Given information
---*---

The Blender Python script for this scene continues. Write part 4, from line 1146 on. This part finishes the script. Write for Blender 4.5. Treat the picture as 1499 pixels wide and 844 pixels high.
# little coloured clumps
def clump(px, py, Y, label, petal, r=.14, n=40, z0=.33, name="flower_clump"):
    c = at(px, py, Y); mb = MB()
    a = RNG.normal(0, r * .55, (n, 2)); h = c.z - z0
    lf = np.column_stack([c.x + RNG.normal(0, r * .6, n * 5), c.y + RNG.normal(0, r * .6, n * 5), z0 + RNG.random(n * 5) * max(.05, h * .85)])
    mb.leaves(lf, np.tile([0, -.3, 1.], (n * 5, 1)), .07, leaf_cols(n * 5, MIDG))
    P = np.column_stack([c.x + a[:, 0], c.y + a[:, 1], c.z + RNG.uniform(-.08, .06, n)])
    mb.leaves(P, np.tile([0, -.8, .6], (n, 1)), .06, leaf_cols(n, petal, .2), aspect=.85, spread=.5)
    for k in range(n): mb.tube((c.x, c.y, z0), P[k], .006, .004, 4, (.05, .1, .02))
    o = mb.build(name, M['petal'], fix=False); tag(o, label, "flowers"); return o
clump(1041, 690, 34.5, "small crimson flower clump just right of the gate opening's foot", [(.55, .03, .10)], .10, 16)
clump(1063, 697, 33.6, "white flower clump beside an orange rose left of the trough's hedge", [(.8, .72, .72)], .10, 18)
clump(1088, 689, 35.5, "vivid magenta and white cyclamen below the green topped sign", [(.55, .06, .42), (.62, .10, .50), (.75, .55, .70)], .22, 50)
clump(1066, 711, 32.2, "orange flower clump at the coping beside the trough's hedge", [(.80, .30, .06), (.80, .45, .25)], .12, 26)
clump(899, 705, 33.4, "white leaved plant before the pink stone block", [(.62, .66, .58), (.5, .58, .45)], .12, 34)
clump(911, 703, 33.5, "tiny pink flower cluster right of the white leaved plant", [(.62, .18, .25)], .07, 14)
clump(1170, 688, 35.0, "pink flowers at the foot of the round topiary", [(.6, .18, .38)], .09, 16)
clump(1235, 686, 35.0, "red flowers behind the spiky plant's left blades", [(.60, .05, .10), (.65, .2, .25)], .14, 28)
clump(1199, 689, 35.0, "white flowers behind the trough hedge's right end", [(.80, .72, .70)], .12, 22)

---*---

Your goal
Output the listing above without altering a single character.

Response to the task
The Blender Python script for this scene continues. Write part 4, from line 1146 on. This part finishes the script. Write for Blender 4.5. Treat the picture as 1499 pixels wide and 844 pixels high.
# little coloured clumps
def clump(px, py, Y, label, petal, r=.14, n=40, z0=.33, name="flower_clump"):
    c = at(px, py, Y); mb = MB()
    a = RNG.normal(0, r * .55, (n, 2)); h = c.z - z0
    lf = np.column_stack([c.x + RNG.normal(0, r * .6, n * 5), c.y + RNG.normal(0, r * .6, n * 5), z0 + RNG.random(n * 5) * max(.05, h * .85)])
    mb.leaves(lf, np.tile([0, -.3, 1.], (n * 5, 1)), .07, leaf_cols(n * 5, MIDG))
    P = np.column_stack([c.x + a[:, 0], c.y + a[:, 1], c.z + RNG.uniform(-.08, .06, n)])
    mb.leaves(P, np.tile([0, -.8, .6], (n, 1)), .06, leaf_cols(n, petal, .2), aspect=.85, spread=.5)
    for k in range(n): mb.tube((c.x, c.y, z0), P[k], .006, .004, 4, (.05, .1, .02))
    o = mb.build(name, M['petal'], fix=False); tag(o, label, "flowers"); return o
clump(1041, 690, 34.5, "small crimson flower clump just right of the gate opening's foot", [(.55, .03, .10)], .10, 16)
clump(1063, 697, 33.6, "white flower clump beside an orange rose left of the trough's hedge", [(.8, .72, .72)], .10, 18)
clump(1088, 689, 35.5, "vivid magenta and white cyclamen below the green topped sign", [(.55, .06, .42), (.62, .10, .50), (.75, .55, .70)], .22, 50)
clump(1066, 711, 32.2, "orange flower clump at the coping beside the trough's hedge", [(.80, .30, .06), (.80, .45, .25)], .12, 26)
clump(899, 705, 33.4, "white leaved plant before the pink stone block", [(.62, .66, .58), (.5, .58, .45)], .12, 34)
clump(911, 703, 33.5, "tiny pink flower cluster right of the white leaved plant", [(.62, .18, .25)], .07, 14)
clump(1170, 688, 35.0, "pink flowers at the foot of the round topiary", [(.6, .18, .38)], .09, 16)
clump(1235, 686, 35.0, "red flowers behind the spiky plant's left blades", [(.60, .05, .10), (.65, .2, .25)], .14, 28)
clump(1199, 689, 35.0, "white flowers behind the trough hedge's right end", [(.80, .72, .70)], .12, 22)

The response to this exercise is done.